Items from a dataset
^^^^^^^^^^^^^^^^

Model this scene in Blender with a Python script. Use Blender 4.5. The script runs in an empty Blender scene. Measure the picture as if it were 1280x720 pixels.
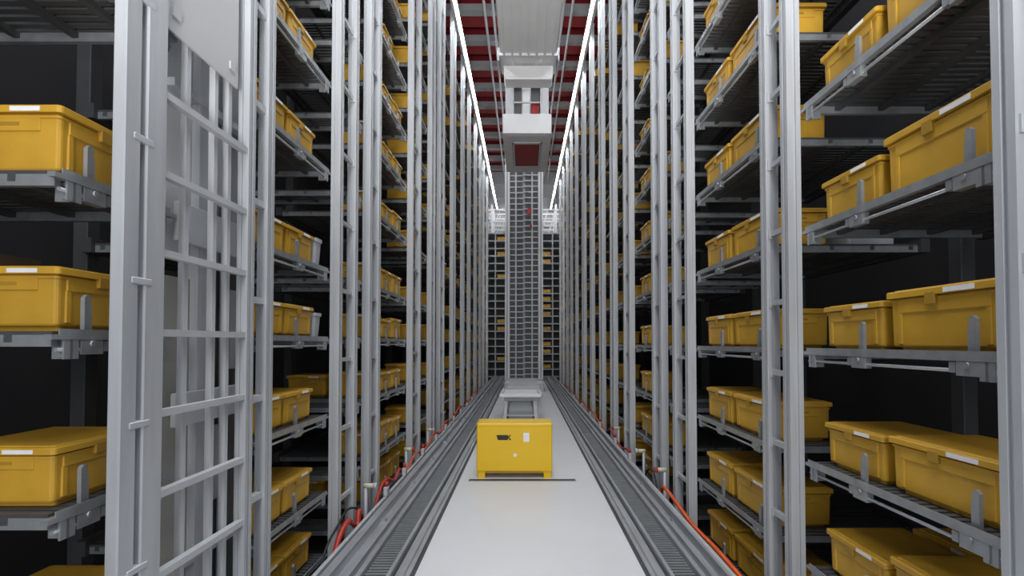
import bpy, math, random
from mathutils import Vector, Matrix
random.seed(7)
S = bpy.context.scene
col = S.collection
S.view_settings.view_transform = 'Standard'
S.view_settings.look = 'None'
S.view_settings.exposure = 0.2
PI = math.pi

# ------------------------------------------------------------------ materials
def mat(name, c, rough=0.5, metal=0.0, var=0.08, scale=6.0, bump=0.0, rnd=0.0, emit=0.0, coat=0.0, stretch=None):
    m = bpy.data.materials.new(name); m.use_nodes = True
    nt = m.node_tree; b = nt.nodes['Principled BSDF']
    tc = nt.nodes.new('ShaderNodeTexCoord'); n = nt.nodes.new('ShaderNodeTexNoise')
    n.inputs['Scale'].default_value = scale; n.inputs['Detail'].default_value = 5
    src = tc.outputs['Object']
    if stretch:
        mp = nt.nodes.new('ShaderNodeMapping'); mp.inputs['Scale'].default_value = stretch
        nt.links.new(src, mp.inputs['Vector']); src = mp.outputs['Vector']
    nt.links.new(src, n.inputs['Vector'])
    r = nt.nodes.new('ShaderNodeValToRGB')
    r.color_ramp.elements[0].position = .3; r.color_ramp.elements[1].position = .7
    r.color_ramp.elements[0].color = tuple(x*(1-var) for x in c)+(1,)
    r.color_ramp.elements[1].color = tuple(min(1, x*(1+var)) for x in c)+(1,)
    nt.links.new(n.outputs['Fac'], r.inputs['Fac'])
    out = r.outputs['Color']
    if rnd:
        oi = nt.nodes.new('ShaderNodeObjectInfo'); mr = nt.nodes.new('ShaderNodeMapRange')
        mr.inputs['To Min'].default_value = 1-rnd; mr.inputs['To Max'].default_value = 1+rnd
        nt.links.new(oi.outputs['Random'], mr.inputs['Value'])
        hs = nt.nodes.new('ShaderNodeHueSaturation')
        nt.links.new(mr.outputs['Result'], hs.inputs['Value']); nt.links.new(out, hs.inputs['Color'])
        out = hs.outputs['Color']
    nt.links.new(out, b.inputs['Base Color'])
    b.inputs['Roughness'].default_value = rough; b.inputs['Metallic'].default_value = metal
    if coat: b.inputs['Coat Weight'].default_value = coat
    if emit:
        b.inputs['Emission Color'].default_value = tuple(c)+(1,); b.inputs['Emission Strength'].default_value = emit
    if bump:
        bp = nt.nodes.new('ShaderNodeBump'); bp.inputs['Strength'].default_value = bump; bp.inputs['Distance'].default_value = .01
        nt.links.new(n.outputs['Fac'], bp.inputs['Height']); nt.links.new(bp.outputs['Normal'], b.inputs['Normal'])
    return m
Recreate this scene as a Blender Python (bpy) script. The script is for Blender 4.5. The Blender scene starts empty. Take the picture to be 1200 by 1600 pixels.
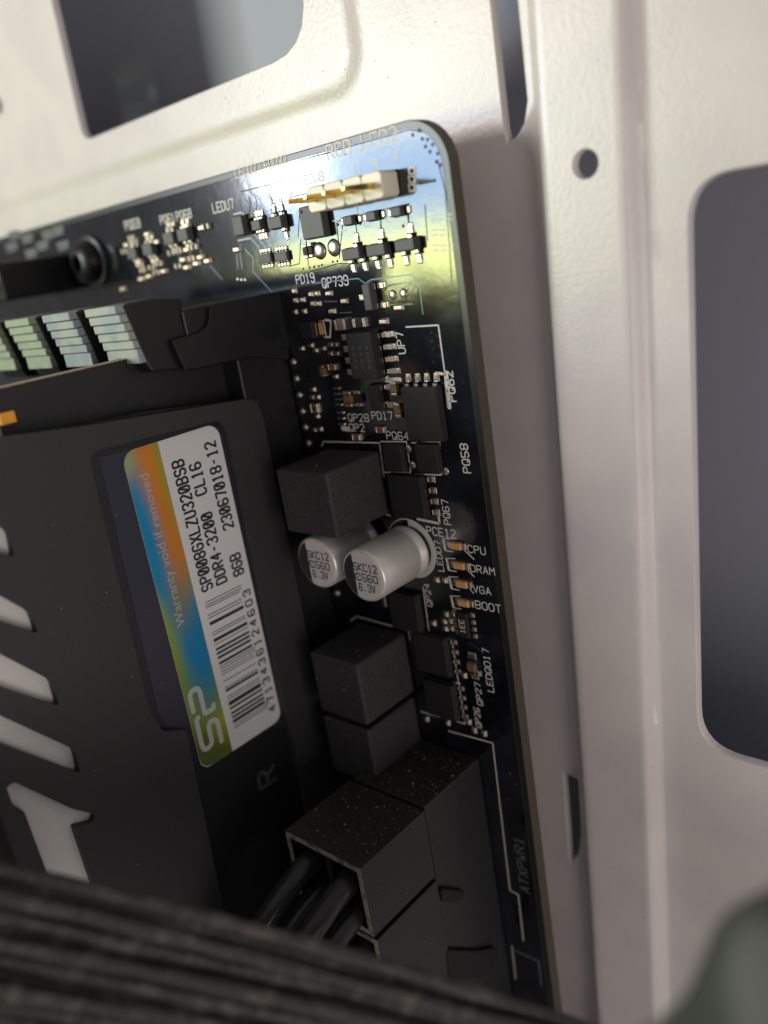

^^^^^^^^^^^^^^^^

== WORK INSTRUCTIONS ==
Return, unchanged, the lines from the first line of the material through the line that holds "PI = math.pi", inclusive, omitting pictures.

== OUTPUT ==
Model this scene in Blender with a Python script. Use Blender 4.5. The script runs in an empty Blender scene. Measure the picture as if it were 1280x720 pixels.
import bpy, math, random
from mathutils import Vector, Matrix
random.seed(7)
S = bpy.context.scene
col = S.collection
S.view_settings.view_transform = 'Standard'
S.view_settings.look = 'None'
S.view_settings.exposure = 0.2
PI = math.pi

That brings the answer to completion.